#1005 At f19 branching time, drop inheritance in rawhide
Closed None Opened 11 years ago by kevin.

In the past when branching new releases off rawhide, we have kept package inheritence in koji. This means that once an update was promoted into the branched base repo (or the branched updates repo once it exists close to release), they would be inherited into rawhide if there were no rawhide builds.

This allows maintainers to only do branched builds and not worry about rawhide builds.

However, this also means users using branched updates-testing get newer packages than rawhide, and rawhide lags behind on fixes until those updates are promoted into updates or the base branched repo. Sometimes this delay is quite long during freezes.

Additionally sometimes packages are inherited into rawhide that are not compatible with changes that have landed in rawhide over branched. (where the package needs rebuilding for a new ABI for example).

Given that it only takes a minute to fire off a rawhide build of a package before building the branched version, I'd like to propose we just drop the inheritence and ask maintainers to make rawhide and branched builds during those times.

In the event of maintainers not having time/resources to do so, I'd like to see if we can add some co-mainainers that do these builds for them. I'd be happy to step up and do so for some number of packages, and I am sure we can find more folks willing to help with builds.

I think this will result in more testing of things in rawhide that are going to branched releases soon, make sure rawhide always has the latest packages and only be a tiny bit more work for maintainers.

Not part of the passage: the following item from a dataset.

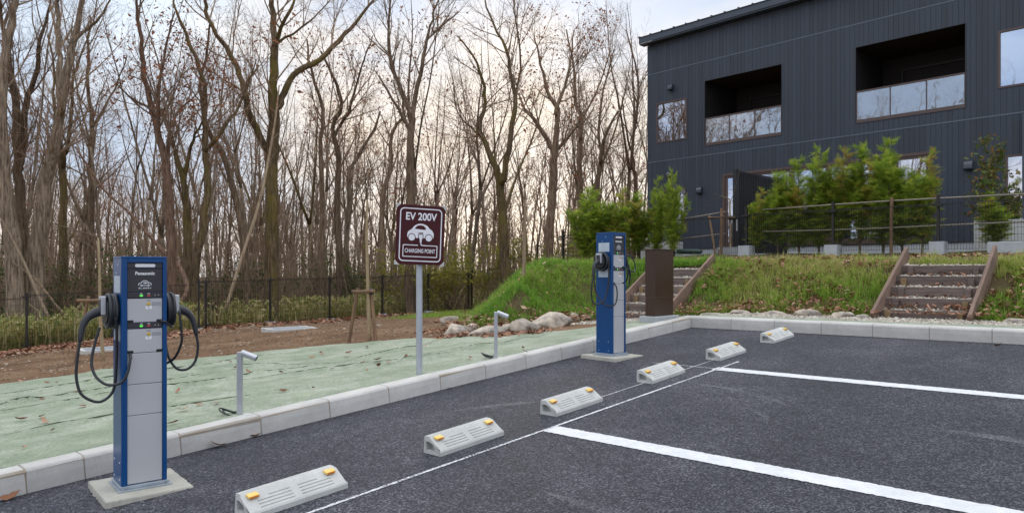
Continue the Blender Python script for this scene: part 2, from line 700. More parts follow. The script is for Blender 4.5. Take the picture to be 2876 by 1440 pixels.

I'll mail the devel list for feedback as well...


+1

I saw that Lennart proposed dropping NoFrozenRawHide on devel list. I wouldn't be opposed to revisiting that but I think it's a separate discussion.

I agree with this proposal. The overhead with having to build in two branches is so low (at least until you keep both branches merged) that there is virtually no reason to allow the confusing inheritance in koji.

Inheritance is a constant cause of confusion and breakage.

+1

Inheriting binaries just does not work. While I personally fail to see manually building in two branches as any kind of issue/overhead, perhaps the merge+build process could be further automated to provide a kind of source-level "inheritance" for the cases/times where a packager wants rawhide+branched to stay in sync.

+1 (Truth be told, I wasn't even aware of this implicit inheritance. I've always built Rawhide first).

+1 the inheritance was a surprise for many people.

+1, let's make the rawhide/f19 branches behave exactly like branches in any other project do.

I'd vote for this if there was enforcement in place to prevent anything being built in branches that is newer than rawhide. Without that, I fear rawhide would just be broken. People aren't going to merrily change their build habits, so something will need to be in place to force them to. That won't be popular.

+6

Kevin, I guess you can start working on it. We could speak about it on meeting if you wish, but we have long agenda anyway.

I mentioned this ticket to Dennis.

Adding him on CC.

He's intending to start the mass rebuild later today.

To satisfy both camps, could be Bodhi updated to tag the build into Rawhide once the update is submitted? This would satisfy "users using branched updates-testing get newer packages than rawhide, and rawhide lags behind on fixes until those updates are promoted into updates or the base branched repo." objection.

An interesting idea. It does mean adding more complexity to bodhi tho.

It would have to:

look and see if there was a rawhide build of the package, if so, do nothing.
If there is, then tag it into rawhide too.

I guess if the branched update was unpushed we would leave it tagged in rawhide to prevent 'going back'.

I'm not sure how difficult or fragile the bodhi changes would be off hand.

The main objection I have to comment 13 is that it doesn't satisfy those who oppose inheritance.

Suppose the package doesn't build in Rawhide. With inheritance, the package maintainer will never find out. Tagging the build into Rawhide won't find the problem either. Only building the package in Rawhide reveals whether or not it's broken.

So inheritance pushes this problem to someone else -- eg. whoever happens to come across the package and tries to build it in Rawhide, or whoever is doing a mass rebuild. But it's the package maintainer who is the person who should fix this, because they know the package best and it's their job as maintainer.

dropping the inheritance was approved in ticket.

If anyone interested feel free to prepare new proposal.

Replying to [comment:14 kevin]:

An interesting idea. It does mean adding more complexity to bodhi tho.

Definitely, but it would be worth of IMO.

It would have to:

look and see if there was a rawhide build of the package, if so, do nothing.
If there is, then tag it into rawhide too.

I guess if the branched update was unpushed we would leave it tagged in rawhide to prevent 'going back'.

Exactly, that was my idea.

I'm not sure how difficult or fragile the bodhi changes would be off hand.

Replying to [comment:15 rjones]:

Suppose the package doesn't build in Rawhide. With inheritance, the package maintainer will never find out. Tagging the build into Rawhide won't find the problem either. Only building the package in Rawhide reveals whether or not it's broken.

Package may become FTBFS anytime and not only in Rawhide. So this argument is moot IMO.